To fit in, Asian girls will follow the tutorials to hide their “Asian nose”. This creates “power relations” between those with and without, Diah says.
“We go back to square one: colonisation by the Western world of the Asian world. A new kind of colonisation emerges. To look like the West is powerful, as the West holds the power. And who benefits from all of these videos? The capitalists, who produce, distribute and construct only one kind of beauty,” she says. The goal of this is the same as during the previous Western colonisation of the East in the name of economic power, Diah adds.
But when it comes to Southeast Asians, representation is still lacking.
A quick scan of a Sephora store in Kuala Lumpur found only one brand – Pretty Suci – using local models. Last year, when MAC Indonesia attempted to promote a Papua-inspired look on Instagram, it posted a photo of a light-skinned, biracial model wearing feathers, animal teeth and skin.

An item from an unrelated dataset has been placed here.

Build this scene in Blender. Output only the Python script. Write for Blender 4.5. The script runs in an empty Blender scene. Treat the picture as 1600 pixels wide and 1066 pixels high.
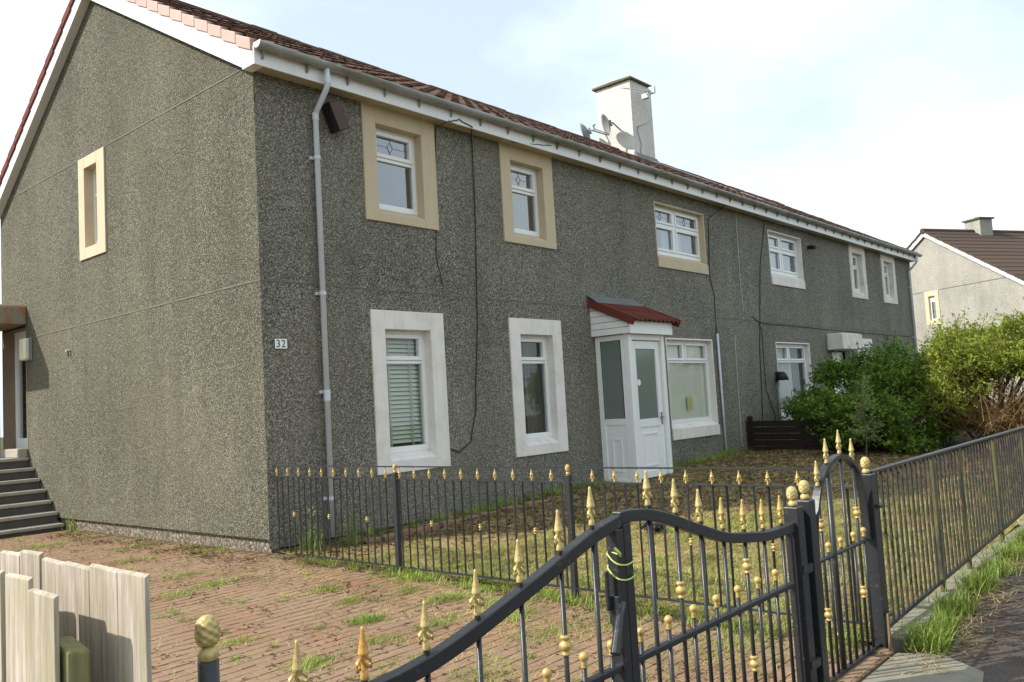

“Overall in beauty, Southeast Asian faces are not represented as well as the Koreans, Japanese or Caucasians,” Sharon Kwek, an analyst with Mintel Singapore, tells the Post.
The companies that buck this trend tend to be local, Kwek says. The ambassadors for brands such as SnailWhite, Mistine and Cathy Doll in Thailand, and Wardah in Indonesia, for example, are Southeast Asians. So too are those in Indonesia for Sunsilk, a global brand of Anglo-Dutch multinational Unilever.
Local brands are rethinking how their product ranges too. Malaysia’s Nita Cosmetics will soon launch a 15-shade foundation line. It already sells a 15-shade liquid lipstick line that caters to the local populace, founder Aznita says.
“It’s been a long process with lots of research to create the perfect shades, because it’s important for us to be inclusive of all skin tones, whether fair or dark … we are leaving nobody out.”